Once again, Pangaea shifts and we move through time to the Mid-Cretaceous. Here there are many species of broad leaf trees, exotic Flowers And Insects as well as the awesome and gladiatorial Duelling Torosuars. Two horned males come on accompanied by brassy trombones and ferocious percussion. After a grand mating display and tense standoff, they engage in a “duel” which incorporates fast, rhythmic tribal drums and metal beating out their struggle for dominance.

Time has again passed and we are now in a Fading Paradise, a more sulphurous world heralding a decline in some species. However, life continues and an old and peculiar looking Ankylosaurus shuffles on stage. This dinosaur was so heavily armoured that its skull was reinforced to the extent that there was only room for the smallest of brains. A high solo bassoon matched with curious orchestrations attempt to evoke this strange beast. The Ankylosaurus accidentally strays into the path of a Gawky Bird – in actual fact a baby Tyrannosaurus and a melee follows. Just when the young and inexperienced creature is in trouble a large and imposing female Tyrannosaurus Rex appears in defence of her young. She attacks through sharp and savage, dissonant orchestra and drives off the armoured veteran before nursing her child in a tender moment.

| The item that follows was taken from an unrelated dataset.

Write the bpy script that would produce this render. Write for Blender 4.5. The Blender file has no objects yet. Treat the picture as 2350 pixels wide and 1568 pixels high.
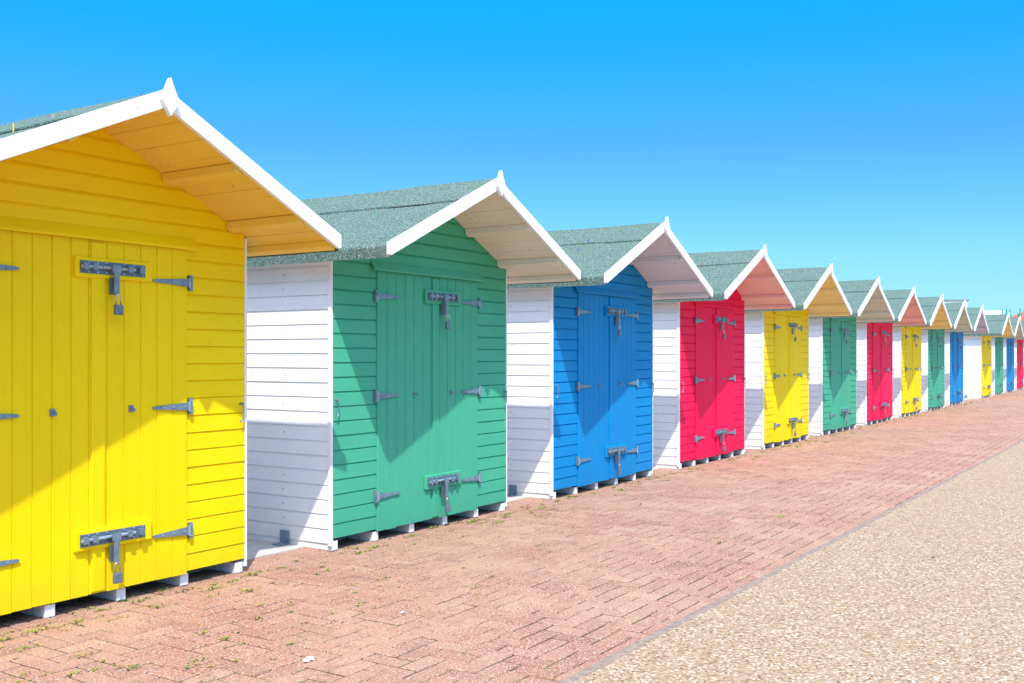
import bpy, math, random
from mathutils import Vector, Matrix
random.seed(7)
scene = bpy.context.scene
col = scene.collection

# ------------------------------------------------------------------ materials
def new_mat(name):
    m = bpy.data.materials.new(name); m.use_nodes = True
    nt = m.node_tree; nt.nodes.clear()
    out = nt.nodes.new('ShaderNodeOutputMaterial')
    b = nt.nodes.new('ShaderNodeBsdfPrincipled')
    nt.links.new(b.outputs[0], out.inputs[0])
    return m, nt, b
def N(nt, t, **kw):
    n = nt.nodes.new(t)
    for k, v in kw.items(): setattr(n, k, v)
    return n
def noise(nt, vec, scale, detail=4, rough=.6):
    n = N(nt, 'ShaderNodeTexNoise'); n.inputs['Scale'].default_value = scale
    n.inputs['Detail'].default_value = detail; n.inputs['Roughness'].default_value = rough
    nt.links.new(vec, n.inputs['Vector']); return n.outputs['Fac']
def ramp(nt, fac, stops, interp='LINEAR'):
    r = N(nt, 'ShaderNodeValToRGB'); r.color_ramp.interpolation = interp
    el = r.color_ramp.elements
    while len(el) > len(stops): el.remove(el[-1])
    while len(el) < len(stops): el.new(0.5)
    for e, (p, c) in zip(el, stops):
        e.position = p
        e.color = (c[0], c[1], c[2], 1) if isinstance(c, (tuple, list)) else (c, c, c, 1)
    nt.links.new(fac, r.inputs[0]); return r.outputs[0]
def mix(nt, fac, a, b, mode='MIX'):
    m = N(nt, 'ShaderNodeMix', data_type='RGBA', blend_type=mode)
    for v, i in ((fac, 0), (a, 6), (b, 7)):
        if isinstance(v, (float, int)): m.inputs[i].default_value = v
        elif isinstance(v, (tuple, list)): m.inputs[i].default_value = (v[0], v[1], v[2], 1)
        else: nt.links.new(v, m.inputs[i])
    return m.outputs[2]
def mapping(nt, vec, scale):
    m = N(nt, 'ShaderNodeMapping'); m.inputs['Scale'].default_value = scale
    nt.links.new(vec, m.inputs['Vector']); return m.outputs[0]
def bump(nt, b, h, strength, dist):
    n = N(nt, 'ShaderNodeBump'); n.inputs['Strength'].default_value = strength
    n.inputs['Distance'].default_value = dist
    nt.links.new(h, n.inputs['Height']); nt.links.new(n.outputs[0], b.inputs['Normal'])

def paint(name, c, grain=(2, 30, 30), dirt=(.35, .3, .22), dirt_amt=.25, rough=.55, vary=.05, low=.35):
    m, nt, b = new_mat(name)
    tc = N(nt, 'ShaderNodeTexCoord').outputs['Object']
    oi = N(nt, 'ShaderNodeObjectInfo').outputs['Random']
    add = N(nt, 'ShaderNodeVectorMath', operation='ADD')
    comb = N(nt, 'ShaderNodeCombineXYZ')
    mul = N(nt, 'ShaderNodeMath', operation='MULTIPLY'); mul.inputs[1].default_value = 37.
    nt.links.new(oi, mul.inputs[0])
    for i in range(3): nt.links.new(mul.outputs[0], comb.inputs[i])
    nt.links.new(tc, add.inputs[0]); nt.links.new(comb.outputs[0], add.inputs[1])
    v = add.outputs[0]
    big = noise(nt, v, 2.2, 5)
    lo = tuple(x * (1 - vary) for x in c); hi = tuple(min(1, x * (1 + vary * .6) + .002) for x in c)
    base = ramp(nt, big, [(.3, lo), (.7, hi)])
    g = noise(nt, mapping(nt, v, grain), 1.6, 5, .65)
    base = mix(nt, ramp(nt, g, [(.32, .16), (.5, 0.)]), base, tuple(x * .78 for x in c))
    sp = noise(nt, v, 26, 3, .5)
    spm = ramp(nt, sp, [(.70, 0.), (.77, dirt_amt)])
    base = mix(nt, spm, base, dirt)
    sx = N(nt, 'ShaderNodeSeparateXYZ'); nt.links.new(tc, sx.inputs[0])
    lowm = ramp(nt, sx.outputs[2], [(.05, low), (.28, 0.)])
    lm = N(nt, 'ShaderNodeMath', operation='MULTIPLY'); nt.links.new(lowm, lm.inputs[0])
    nt.links.new(noise(nt, v, 9, 4), lm.inputs[1])
    base = mix(nt, lm.outputs[0], base, dirt)
    nt.links.new(base, b.inputs['Base Color'])
    b.inputs['Roughness'].default_value = rough
    b.inputs['Specular IOR Level'].default_value = .18
    bump(nt, b, g, .3, .003)
    return m

COL = {
 'yellow': ((.95, .70, .001), (.92, .76, .40)),
 'green':  ((.068, .42, .245), (.87, .78, .66)),
 'blue':   ((.001, .25, .56), (.83, .76, .73)),
 'red':    ((.93, .004, .080), (.93, .69, .60)),
}
M = {}
for k, (c, s) in COL.items():
    M[k+'_h'] = paint(k+'_paint_boards', c, (1.5, 30, 40), tuple(x*.35+.03 for x in c))
    M[k+'_v'] = paint(k+'_paint_door', c, (40, 30, 1.5), tuple(x*.35+.03 for x in c))
    M[k+'_s'] = paint(k+'_soffit_bounce', s, (30, 2, 30), (.45, .22, .05), .8)  # white soffit; warm bounce from boards and ground put into its colour
M['soffit_bounce_y1'] = paint('yellow_soffit_strong_bounce', (.93, .64, .10), (30, 2, 30), (.45, .22, .05), .6)  # first hut: stronger yellow bounce light painted into the soffit colour
M['white_h'] = paint('white_paint_boards', (.88, .88, .87), (30, 1.5, 40), (.6, .42, .25), .35, .45, .03)
M['white'] = paint('white_paint_trim', (.88, .88, .87), (8, 8, 8), (.5, .4, .3), .5, .45, .03, .15)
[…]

It is the Last Night On Earth and the two Tyrannosaurs are unaware that in the peaceful night sky a mighty comet is hurtling towards them. Impacting in the Gulf of Mexico the comet was 10 kilometres wide and would have caused severe acid rain and global wildfires as well as blocking out the sun for a prolonged period. However, out of this devastation and the extinction of many of these successful species new life emerged and, just as new forests had risen from ashes previously, so new species continued to evolve on a global scale. The piece therefore concludes positively and with hope for the future that followed and for the future that will follow us.